Chase further revealed that he was supposed to be a main cast member along with Bill Murray on Ghostbusters. “but they got another guy because I was busy. I couldn’t f*cking believe it.”
He also remains friends with frequent SNL host Steve Martin, for whom he had a backhanded compliment. “Steven Martin is one of the funniest guys conceptually in the world. He’s not out there as much as I project, so he’s not that good. But he’s a great friend.”
Chase is also friends with Paul McCartney. Bizarrely, Chase also mentioned that “I knew John [Lennon], too,” before awkwardly adding, “but somebody shot him.” He said that Lennon was “cheeky, but not snarky,” and that the two of them used to eat in the same place in the Central Park, but that other “people were very frightened of him. No one would ask him for his autograph, because he was John Lennon. If you smelled him, that was good enough. I was famous in this country already, so he knew who I was.”
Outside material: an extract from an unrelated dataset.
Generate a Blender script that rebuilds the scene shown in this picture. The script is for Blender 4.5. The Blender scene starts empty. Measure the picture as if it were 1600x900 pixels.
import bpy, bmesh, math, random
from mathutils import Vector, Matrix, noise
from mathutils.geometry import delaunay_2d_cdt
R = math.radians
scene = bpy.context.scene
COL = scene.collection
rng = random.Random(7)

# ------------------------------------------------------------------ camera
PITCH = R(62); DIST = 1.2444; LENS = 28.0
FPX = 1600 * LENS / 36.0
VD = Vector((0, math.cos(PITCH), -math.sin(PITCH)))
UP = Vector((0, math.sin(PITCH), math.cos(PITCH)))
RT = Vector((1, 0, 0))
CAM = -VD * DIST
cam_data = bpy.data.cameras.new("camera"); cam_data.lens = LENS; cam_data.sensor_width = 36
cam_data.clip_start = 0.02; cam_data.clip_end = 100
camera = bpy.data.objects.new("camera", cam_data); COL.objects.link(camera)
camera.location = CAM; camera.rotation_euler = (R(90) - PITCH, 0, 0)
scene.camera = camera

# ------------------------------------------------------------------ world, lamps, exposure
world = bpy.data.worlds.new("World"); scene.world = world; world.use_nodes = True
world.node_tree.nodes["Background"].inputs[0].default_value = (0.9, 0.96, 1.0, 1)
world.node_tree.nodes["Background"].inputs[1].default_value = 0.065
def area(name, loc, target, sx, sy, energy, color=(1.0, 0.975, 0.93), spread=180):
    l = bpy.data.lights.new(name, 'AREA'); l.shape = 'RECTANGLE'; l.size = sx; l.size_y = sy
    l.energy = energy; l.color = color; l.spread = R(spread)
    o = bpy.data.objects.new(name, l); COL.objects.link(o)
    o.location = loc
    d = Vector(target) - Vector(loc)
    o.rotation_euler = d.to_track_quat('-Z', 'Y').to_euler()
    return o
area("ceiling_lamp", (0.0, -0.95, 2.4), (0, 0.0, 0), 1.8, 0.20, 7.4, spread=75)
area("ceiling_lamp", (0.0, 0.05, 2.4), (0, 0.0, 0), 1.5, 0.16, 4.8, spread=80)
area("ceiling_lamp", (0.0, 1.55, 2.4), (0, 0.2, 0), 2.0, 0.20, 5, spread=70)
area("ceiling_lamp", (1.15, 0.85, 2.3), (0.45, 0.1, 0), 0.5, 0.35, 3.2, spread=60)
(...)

Chase doesn’t appear to be friends, however, with Paul Simon, with whom Chase collaborated on Simon’s “You Can Call Me Al” music video, which is not about Al Franken. “You think [Paul Simon] gives a sh*t about who [Al Franken] is?” Chase asked Lowe. “Paul Simon is right up there with the Beatles. He’s been there forever with Simon and Schuster, er, Simon and Garfunkel.” Chase said that it was Lorne Michaels’s idea that Chase be in Simon’s video. “I adored him,” Chase said, “and I gave him all I could, but I haven’t heard from him in f**king years.”
Before Lowe ended the video, Chase also conceded that there was a lot of drugs on the set of Caddyshack, but that drug use in Hollywood slowed considerably soon thereafter “because of views on behavior and religion [in the ’80s] were effective … that was because of that goddamn Reagan and their people … I’m glad because I probably would have taken it to my grave.”